The typical gold mining fund is up around 30 per cent year to date, and 50 per cent over the past eight weeks. Last year investors were questioning gold’s role as a diversifier; this year they’re finding it’s an answer to a variety of different problems.

Those worried about inflation have sought refuge in the precious metal – but so too have those worried about deflation. Then there are increasing concerns about economic and political stability to factor in.

For DFMs, there are still a few flies in the ointment. Those who do have exposure to gold miners tend to do so via funds like Merian Gold and Silver. But silver’s rockier ride this year has limited that product's overall returns.

Volatility isn’t confined to silver plays. Not unreasonably, many allocators nowadays prefer to avoid gold equities altogether and hold physical gold ETFs. Returns here have been rather more limited: the iShares Physical Gold ETF is up 13 per cent year to date and 9 per cent in the past two months. On a risk-adjusted basis, that will have done the job nicely for holders.

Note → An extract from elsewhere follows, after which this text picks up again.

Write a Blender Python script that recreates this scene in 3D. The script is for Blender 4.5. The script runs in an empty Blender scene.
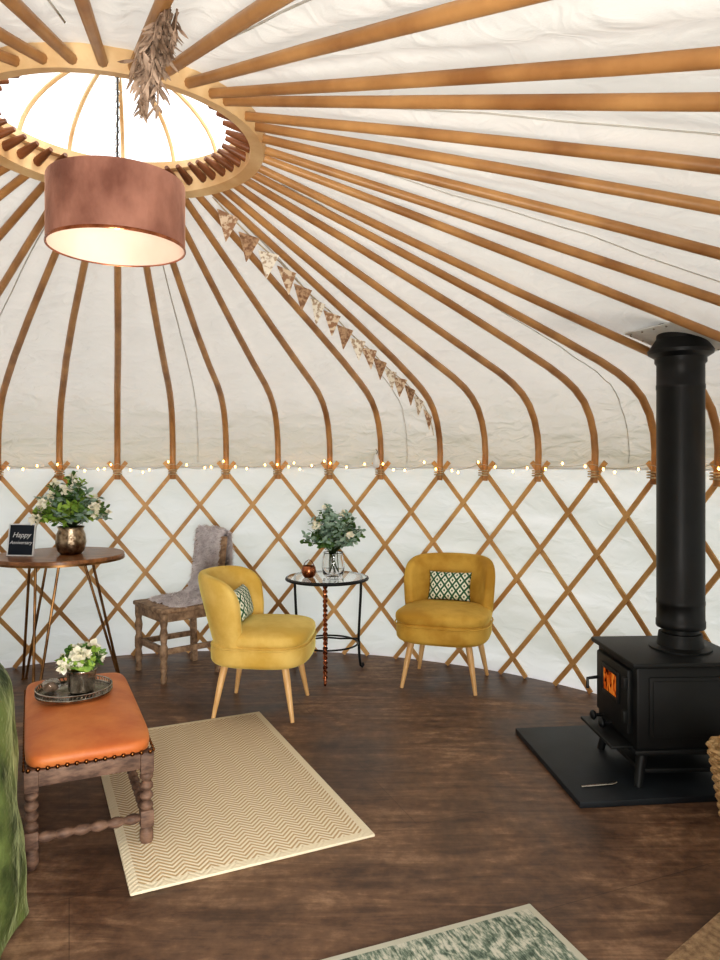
import bpy, bmesh, math, random
from mathutils import Vector, Matrix, Euler, noise as mnoise
random.seed(7)
pi=math.pi
def lin(v):
    v/=255.0
    return v/12.92 if v<=0.04045 else ((v+0.055)/1.055)**2.4
def C3(r,g,b): return (lin(r),lin(g),lin(b),1)

# ---------------- materials ----------------
def newmat(name):
    m=bpy.data.materials.new(name); m.use_nodes=True
    nt=m.node_tree; nt.nodes.clear()
    out=nt.nodes.new('ShaderNodeOutputMaterial')
    return m,nt,out
def coords(nt,stretch=(1,1,1),rot=(0,0,0)):
    tc=nt.nodes.new('ShaderNodeTexCoord'); mp=nt.nodes.new('ShaderNodeMapping')
    mp.inputs['Scale'].default_value=stretch; mp.inputs['Rotation'].default_value=rot
    nt.links.new(tc.outputs['Object'],mp.inputs['Vector'])
    return mp.outputs['Vector']
def noisen(nt,vec,scale,detail=4,rough=.55,dist=0):
    n=nt.nodes.new('ShaderNodeTexNoise'); n.inputs['Scale'].default_value=scale
    n.inputs['Detail'].default_value=detail; n.inputs['Roughness'].default_value=rough
    n.inputs['Distortion'].default_value=dist
    nt.links.new(vec,n.inputs['Vector']); return n.outputs['Fac']
def ramp(nt,fac,stops):
    r=nt.nodes.new('ShaderNodeValToRGB'); e=r.color_ramp.elements
    e[0].position,e[0].color=stops[0]; e[1].position,e[1].color=stops[-1]
    for p,c in stops[1:-1]:
        x=e.new(p); x.color=c
    nt.links.new(fac,r.inputs['Fac']); return r.outputs['Color']
def math_(nt,op,a,b=None):
    n=nt.nodes.new('ShaderNodeMath'); n.operation=op
    for i,x in enumerate((a,b)):
        if x is None: continue
        if isinstance(x,(int,float)): n.inputs[i].default_value=x
        else: nt.links.new(x,n.inputs[i])
    return n.outputs[0]
def bumpn(nt,h,strength,dist=.01):
    b=nt.nodes.new('ShaderNodeBump'); b.inputs['Strength'].default_value=strength
    b.inputs['Distance'].default_value=dist; nt.links.new(h,b.inputs['Height']); return b.outputs['Normal']
def M(name,col,rough=.5,metal=0,col2=None,scale=6,stretch=(1,1,1),bump=0,bscale=60,bdist=.005,sheen=0,trans=0,emis=None,es=1,lo=.35,hi=.65,coat=0,ior=1.45):
    m,nt,out=newmat(name)
    p=nt.nodes.new('ShaderNodeBsdfPrincipled'); nt.links.new(p.outputs[0],out.inputs[0])
    p.inputs['Roughness'].default_value=rough; p.inputs['Metallic'].default_value=metal
    p.inputs['IOR'].default_value=ior
    p.inputs['Base Color'].default_value=col
    v=coords(nt,stretch)
    if col2 is None: col2=tuple(x*.85 for x in col[:3])+(1,)
    f=noisen(nt,v,scale,5)
    nt.links.new(ramp(nt,f,[(lo,col),(hi,col2)]),p.inputs['Base Color'])
    if bump: nt.links.new(bumpn(nt,noisen(nt,v,bscale,4),bump,bdist),p.inputs['Normal'])
    if sheen:
        p.inputs['Sheen Weight'].default_value=sheen; p.inputs['Sheen Roughness'].default_value=.35
        p.inputs['Sheen Tint'].default_value=(min(1,col[0]*1.6+.2),min(1,col[1]*1.6+.2),min(1,col[2]*1.6+.15),1)
    if trans: p.inputs['Transmission Weight'].default_value=trans
    if coat: p.inputs['Coat Weight'].default_value=coat; p.inputs['Coat Roughness'].default_value=.15
    if emis: p.inputs['Emission Color'].default_value=emis; p.inputs['Emission Strength'].default_value=es
    return m

def canvas_mat(name,col,tcol,mix,stretch,scale,strength,dist,tv):
    m,nt,out=newmat(name)
    d=nt.nodes.new('ShaderNodeBsdfDiffuse'); t=nt.nodes.new('ShaderNodeBsdfTranslucent'); mx=nt.nodes.new('ShaderNodeMixShader')
    v=coords(nt,stretch)
    n1=noisen(nt,v,scale,2,.4,.5); n2=noisen(nt,v,scale*3.1,2.5,.45,1.0)
    w=coords(nt,(1,1,1)); n3=noisen(nt,w,260,2)
    h=math_(nt,'ADD',n1,math_(nt,'MULTIPLY',n2,.28)); h=math_(nt,'ADD',h,math_(nt,'MULTIPLY',n3,.008))
    nrm=bumpn(nt,h,strength,dist)
    nt.links.new(nrm,d.inputs['Normal']); nt.links.new(nrm,t.inputs['Normal'])
    n4=noisen(nt,w,.9,2)
    cc=ramp(nt,n4,[(.3,col),(.7,tuple(x*.92 for x in col[:3])+(1,))])
    nt.links.new(cc,d.inputs['Color'])
    nt.links.new(ramp(nt,math_(nt,'ADD',math_(nt,'MULTIPLY',n2,.5),math_(nt,'MULTIPLY',n1,.5)),[(.3,tuple(x*tv for x in tcol[:3])+(1,)),(.7,tcol)]),t.inputs['Color'])  # wrinkle shading put into the translucent colour, from the same noise as the bump
    mx.inputs[0].default_value=mix
    nt.links.new(d.outputs[0],mx.inputs[1]); nt.links.new(t.outputs[0],mx.inputs[2]); nt.links.new(mx.outputs[0],out.inputs[0])
    return m
CAN_ROOF=canvas_mat('canvas_roof',C3(222,217,208),C3(215,213,209),.27,(1.2,1.2,2.6),2.2,.75,.08,.9)
CAN_WALL=canvas_mat('canvas_wall',C3(231,231,232),C3(229,230,234),.42,(.9,.9,1.8),2.0,.42,.06,.95)

WOOD=M('ash_wood',C3(198,150,96),.4,0,C3(146,101,60),5,(1,1,1),.2,50,.002,lo=.3,hi=.7)
WOODL=M('lattice_wood',C3(214,172,114),.5,0,C3(182,136,84),5,(1,1,1),.2,50,.002)
WOODR=M('crown_wood',C3(228,198,152),.5,0,C3(202,162,114),6)
WOODPEG=M('peg_wood',C3(136,84,50),.45,0,C3(98,60,36),8)
WOODLEG=M('beech_leg',C3(228,188,134),.4,0,C3(208,164,108),8,(4,4,1))
WOODTAB=M('table_wood',C3(160,110,68),.35,0,C3(112,74,46),4,(2,14,2),.2,40,.002,coat=.2)
WOODOLD=M('weathered_oak',C3(134,106,88),.6,0,C3(82,62,52),9,(2,2,6),.4,60,.004)
WOODCH=M('old_chair_wood',C3(176,148,120),.6,0,C3(120,96,76),9,(3,3,3),.4,60,.004)
ROPE=M('rope',C3(206,190,158),.9,0,C3(160,140,110),30)
BLACK=M('black_steel',C3(24,27,30),.42,0,C3(16,18,20),8,(1,1,1),.15,160,.001)
STOVE=M('cast_iron',C3(27,30,31),.5,0,C3(19,21,22),8,(1,1,1),.3,220,.001)
SLATE=M('hearth_slate',C3(36,42,47),.5,0,C3(27,31,36),5,(1,1,1),.2,70,.002)
BRONZE=M('bronze_rod',C3(150,112,70),.35,.8,C3(96,68,42),10)
COPPER=M('copper',C3(200,132,96),.25,1,C3(140,84,56),18,(1,1,1),.4,60,.002)
SILVER=M('silver',C3(200,196,188),.25,1,C3(140,134,124),22,(1,1,1),.5,50,.003)
BRASSH=M('hammered_metal',C3(190,174,150),.28,1,C3(110,92,74),28,(1,1,1),.8,40,.006)
YELLOW=M('yellow_velvet',C3(226,194,112),.75,0,C3(206,168,78),4,(1,1,1),.35,12,.012,sheen=.5,lo=.4,hi=.6)
YELLOW2=M('yellow_velvet_b',C3(212,172,80),.75,0,C3(184,140,50),4,(1,1,1),.35,12,.012,sheen=.4,lo=.4,hi=.6)
ORANGE=M('orange_leather',C3(208,128,70),.5,0,C3(188,102,52),7,(1,1,1),.3,40,.003,sheen=.2)
GREENV=M('green_velvet',C3(96,108,60),.5,0,C3(34,46,22),5,(1.3,1.3,1),.8,7,.04,sheen=.7,lo=.40,hi=.60)
GREY=M('sheepskin',C3(236,230,230),.95,0,C3(202,194,196),14)
SHADE=M('blush_velvet',C3(170,122,104),.8,0,C3(116,74,60),5,(1,1,.6),.4,9,.02,sheen=.5,lo=.4,hi=.62)
WHITEIN=M('shade_lining',C3(222,198,182),.6,0,C3(212,186,168),3)
WHITE=M('white_plastic',C3(235,235,232),.4)
GLASS=M('clear_glass',(1,1,1,1),.02,0,(1,1,1,1),trans=1)
SAGE=M('eucalyptus_leaf',C3(170,190,174),.7,0,C3(118,146,124),20)
GREEN=M('green_leaf',C3(104,138,70),.6,0,C3(58,90,44),20)
LIME=M('lime_leaf',C3(160,188,86),.6,0,C3(110,146,58),20)
PETAL=M('cream_petal',C3(246,243,230),.6,0,C3(232,226,200),20)
STEM=M('stem',C3(70,84,44),.7)
DRIED=M('dried_flowers',C3(184,160,140),.9,0,C3(110,88,70),25)
SLATEB=M('chalkboard',C3(22,34,48),.7,0,C3(16,26,38),9)
CHALK=M('chalk',C3(225,228,230),.9)
WICKER=M('wicker',C3(222,192,146),.7,0,C3(178,142,96),30)
BULB=M('warm_bulb',C3(255,220,150),.4,emis=C3(255,180,84),es=16)
CABLE=M('cable',C3(190,180,160),.5)
NAIL=M('brass_nail',C3(120,78,44),.3,1)
MAT=M('coir_mat',C3(184,156,122),.95,0,C3(138,112,86),40,(1,1,1),.8,150,.01)
GRASS=M('grass_ground',C3(96,120,60),.95,0,C3(66,90,40),8)
FLASH=M('flashing',C3(230,230,228),.5,.0,C3(206,206,204),9)
DOORW=M('door_wood',C3(168,120,76),.5,0,C3(130,88,52),5,(8,8,1))

def fire_mat():
    m,nt,out=newmat('fire_glow'); e=nt.nodes.new('ShaderNodeEmission')
    v=coords(nt,(8,8,5)); f=noisen(nt,v,3,4,.6,1)
    nt.links.new(ramp(nt,f,[(.40,C3(40,14,6)),(.50,C3(196,90,30)),(.66,C3(240,160,70))]),e.inputs[0]); e.inputs[1].default_value=.65
    nt.links.new(e.outputs[0],out.inputs[0]); return m
FIRE=fire_mat()

def pattern_pillow():
    m,nt,out=newmat('green_pattern_fabric'); p=nt.nodes.new('ShaderNodeBsdfPrincipled'); nt.links.new(p.outputs[0],out.inputs[0])
    p.inputs['Roughness'].default_value=.9
    tc=nt.nodes.new('ShaderNodeTexCoord'); sp=nt.nodes.new('ShaderNodeSeparateXYZ'); nt.links.new(tc.outputs['Object'],sp.inputs[0])
    def tri(s,k): return math_(nt,'MULTIPLY',math_(nt,'PINGPONG',math_(nt,'MULTIPLY',math_(nt,'ADD',s,1.0),k),.5),2)
    a=math_(nt,'ADD',tri(sp.outputs['X'],20),tri(sp.outputs['Z'],15))
    b=math_(nt,'PINGPONG',math_(nt,'MULTIPLY',a,1.0),.5)
    c=math_(nt,'GREATER_THAN',b,.27)
    nt.links.new(ramp(nt,c,[(0.2,C3(52,100,70)),(.8,C3(236,238,222))]),p.inputs['Base Color'])
    return m
PILLOW=pattern_pillow()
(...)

But the final and most fundamental hurdle for discretionaries is that there simply aren’t that many who have exposure to bullion in any shape or form. Those who do hold gold have been upping its presence in their portfolios – so much so that one DFM now counts a gold ETF as the largest holding in its moderate model. They remain very much in the minority: according to our asset allocation database, no more than a quarter of wealth managers have precious metal exposure in their typical portfolio. And it may take more than a couple of good months to change that mindset.

V signs

As gold continues to rally, equities - in the US in particular - continue to withstand whatever the wider world throws at them. The Nasdaq is near another record high, and on a forward P/E basis, the S&P 500 is now at its most expensive level in 20 years. Headline figures mask differing fortunes at a company level, but at this stage it's reasonable to state that investors are banking on a recovery that looks relatively V-shaped.

It’s not just the US that’s off to the races. SocGen’s Andrew Lapthorne notes, by way of a further example, that Japan’s small-cap Mothers index is accelerating even more quickly. It’s now 80 per cent above its lows, though as the analyst adds, “long-term, it has been a poor way to make returns.”

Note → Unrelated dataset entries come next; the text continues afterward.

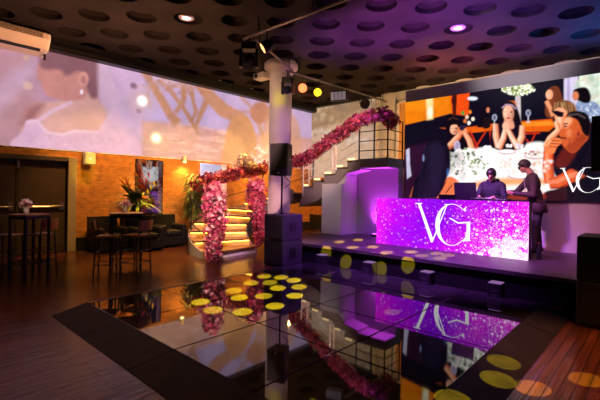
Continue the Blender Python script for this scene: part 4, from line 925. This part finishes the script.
pole_speaker(-5.9, 5.86, 1.06, 1.86, .40, .36, .66, 'black loudspeaker on a pole in front of the white column', math.radians(20))
pole_speaker(-.425, 6.03, 1.06, 1.83, .44, .42, .66, 'tall black loudspeaker on a pole before the video wall edge', math.radians(0))

# ------------------------------------------------------------------ battery uplights along the stage front
u = thing('uplight', (-5.11, 6.27, 0), '', 'stage light', 'battery uplights along the stage foot')
B().box((-5.21, 6.17, .02), (-5.01, 6.37, .25), .012).build('housing', M_blk, u)
lens_u = B().box((-5.195, 6.185, .25), (-5.025, 6.355, .262), .004).build('lens', emitter('uplight_lens', (.7, .35, .9), .35), u)
b = B()
for k in range(2): b.box((-5.16, 6.163, .07+.06*k), (-5.06, 6.171, .1+.06*k))
b.build('display', mat('grey_display', (.04, .04, .05), .4), u)
B().box((-5.2, 6.18, 0), (-5.18, 6.36, .02)).box((-5.04, 6.18, 0), (-5.02, 6.36, .02)).build('foot', M_blk, u)
u['label'] = 'small black uplight at the stage foot nearest the column speakers'
dup(u, (-3.99, 6.27, 0), 0, 'small black uplight at the stage foot, second from the column speakers')
dup(u, (-2.85, 6.22, 0), 0, 'small black uplight at the stage foot below the VG letters')
dup(u, (-1.79, 6.22, 0), 0, 'small black uplight at the stage foot below the booth end by the ramp')
t = thing('uplight', (-5.38, 8.72, STG), 'small uplight throwing purple on the wall behind the booth', 'stage light')
B().box((-5.46, 8.64, STG), (-5.3, 8.8, STG+.06), .01).build('housing', M_blk, t); B().box((-5.44, 8.66, STG+.06), (-5.32, 8.78, STG+.07)).build('lens', emitter('magenta_lens', (.8, .1, 1), 4), t)

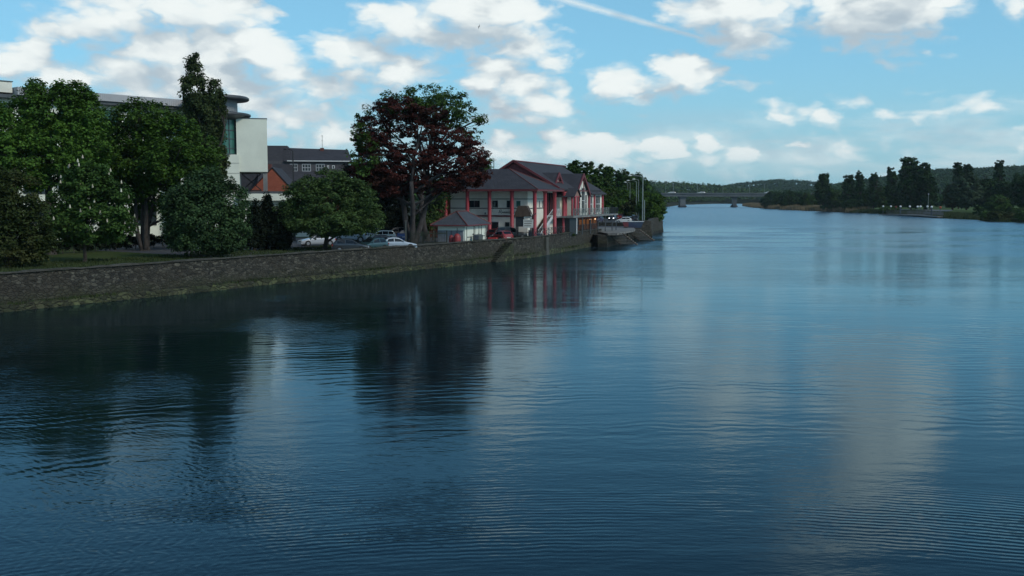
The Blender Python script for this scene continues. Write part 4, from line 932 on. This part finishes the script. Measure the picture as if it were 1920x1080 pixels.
tree('horse_chestnut_tree','horse chestnut tree covered in pale flower candles',160,500,91.5,
 [(165,350,42,40),(130,385,42,45),(205,385,38,48),(165,415,70,38),(120,420,36,34),(215,425,32,30),(180,325,24,20)],'leaf_c',trunk=.17,per=44,size=.20,dens=1.0,nbr=40,fork=.35,extra=candles)
tree('tree','spreading many stemmed green tree between the chestnut and the poplar',272,478,112,
 [(270,225,60,36),(225,265,45,50),(320,255,55,45),(370,290,40,50),(270,300,85,50),(225,335,42,45),(320,340,70,42),(265,205,24,20),(245,380,55,28,3),(345,385,45,30),(215,300,45,45,2),(330,300,60,40,-3),(185,255,30,40,0)],
 'leaf_d',trunk=.3,stems=4,spread=1.0,per=34,size=.23,dens=.62,nbr=80,fork=.33,cr=(.5,1.2))
tree('poplar_tree','tall narrow poplar with two ragged peaks beside the round tower',395,470,122,
 [(362,130,15,28,0,12),(364,165,22,30),(374,198,27,28),(358,208,9,22),(386,225,30,36),(403,172,11,26,0,10),(411,200,11,28),(390,262,32,42),(400,300,26,34),(395,345,28,40)],
 'leaf_e',trunk=.35,per=40,size=.19,dens=1.7,nbr=50,fork=.4,cr=(.3,.65),up=.2,flat=1.1)
tree('tree','rounded blue green tree with low foliage hiding two parked cars',377,488,98,
 [(385,352,42,34),(350,385,42,42),(425,385,38,46),(385,415,68,48),(340,430,32,38),(440,430,28,38),(390,455,66,18)],'leaf_f',trunk=.2,per=46,size=.17,dens=1.3,nbr=40,fork=.22)
for i,(x,y0,rx,Y,l_) in enumerate(((478,382,20,111,'dark column of yew nearest the round blue green tree'),(502,370,22,112.5,'tallest dark yew of the trio beside the car park'),(526,392,20,111.5,'dark yew at the car park end of the trio'))):
    k=(478-y0)/5
    tree('yew_tree',l_,x,482,Y,[(x,y0+14,rx*.42,16),(x-2,y0+k*1.4,rx*.72,k),(x+1,y0+k*2.6,rx,k*1.3),(x,y0+k*3.8,rx*1.05,k*1.2)],'leaf_g',trunk=.2,per=60,size=.14,dens=2.4,nbr=10,fork=.2,cr=(.25,.5),up=.0,flat=1.5,group='yew trees by the car park')
tree('tree','round grey green tree on a short trunk among the parked cars',608,470,112,
 [(620,342,34,24),(575,370,42,36),(660,370,40,36),(615,385,66,44),(560,400,34,36),(685,402,30,32),(620,418,84,24),(545,395,22,24),(700,415,18,20)],'leaf_h',trunk=.28,per=46,size=.17,dens=1.25,nbr=60,fork=.28,flat=.6)
# green tree behind and copper beech in front
tree('tree','tall airy green tree rising behind the copper beech',800,440,137,
 [(800,182,44,26),(850,200,40,32),(760,200,40,24),(712,228,38,40,-8),(875,240,28,30),(682,290,24,36,-13),(905,222,12,8),(820,215,50,30),(700,262,34,30),(900,300,20,20),(672,255,14,24,-12),(760,190,46,20,-9),(830,200,40,22,-9)],
 'leaf_i',bark='greybark',trunk=.42,per=20,size=.21,dens=.75,nbr=110,fork=.45,cr=(.3,.75))
tree('copper_beech_tree','large copper beech with dark red foliage and pale forked trunks',772,440,127,
 [(745,205,48,22),(700,245,38,28),(790,240,50,26),(850,265,44,24),(715,290,46,30),(775,292,52,26),(845,300,62,28),(690,318,36,22),(890,290,28,26),(905,315,16,22),(740,325,52,18),(870,335,42,16),(800,215,40,18),(685,270,24,30),(700,338,44,20),(800,345,34,20),(735,350,34,18),(845,345,36,16)],
 'leaf_red',bark='greybark',trunk=.40,stems=3,spread=2.2,per=34,size=.18,dens=1.1,nbr=150,fork=.42,cr=(.35,.85),flat=.45)
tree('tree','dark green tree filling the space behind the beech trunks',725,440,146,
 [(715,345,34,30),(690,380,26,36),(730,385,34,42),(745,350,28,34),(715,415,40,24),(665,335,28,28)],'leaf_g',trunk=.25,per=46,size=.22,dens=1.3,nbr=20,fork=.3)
tree('bush','yellow green bush to the right of the beech trunks',812,440,140,
 [(815,385,20,26),(800,405,22,26),(825,365,16,18),(830,345,18,12)],'leaf_h',trunk=.12,per=36,size=.2,dens=1.4,nbr=20,fork=.3,cat='bush')
tree('tree','low green crown behind the pub roof at the beech edge',905,400,158,[(905,325,18,16),(890,340,20,12)],'leaf_h',trunk=.15,per=36,size=.22,dens=1.4,nbr=16,fork=.4)
tree('bush','small green shrub growing out of the river wall under the balcony',1072,446,158,[(1072,444,9,6)],'leaf_h',trunk=.06,per=36,size=.12,dens=4,nbr=8,fork=.2,cat='bush',base_z=1.9,cr=(.2,.35))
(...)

In this particular case, however, DFMs have a little more exposure than you might expect. Legg Mason’s Japan Equity fund has a pretty clear correlation with the Mothers index: consequently, it’s set off on a not-unfamiliar V-shaped recovery of its own. The fund, never one for the faint-hearted, is up 34 per cent since the end of March – almost twice the return for the average Japanese equity strategy. That means it too is sitting on a double-digit return for 2020 thus far.

Too much of a wild card for some of the bigger wealth managers to include in their models, the strategy does still have its advocates elsewhere in the DFM world. Our fund selection database shows several smaller discretionaries still back the vehicle. Few DFMs are sure on how to play Japan at the moment. But adding more volatility into the mix has paid off for a plucky handful.

Hourly rating

Commute-free allocators have been able to start their working day a little later since staying at home – those without young children to tend to, at least. And there’s growing evidence that another overhaul of working hours might be on the way. Feedback from the London Stock Exchange’s consultation on reducing market trading hours shows a broad majority in favour of such a move. Notably, few felt that liquidity would be affected.

Where primary market participants lead, those one step removed in the world of fund selection could follow. But there are still a few creases to be ironed out before shorter days become the norm.

The preferred option was for markets to open in the UK between 9am and 4pm, as opposed to 8am and 4:30pm currently. But the LSE noted it would wait for the outcome of similar consultations on the continent before reaching a decision. Major European markets already open at 9am local time (8am in the UK), and are consulting on changes of their own. Avoiding harmonisation issues is just as big an incentive for market makers as improving work/life balances.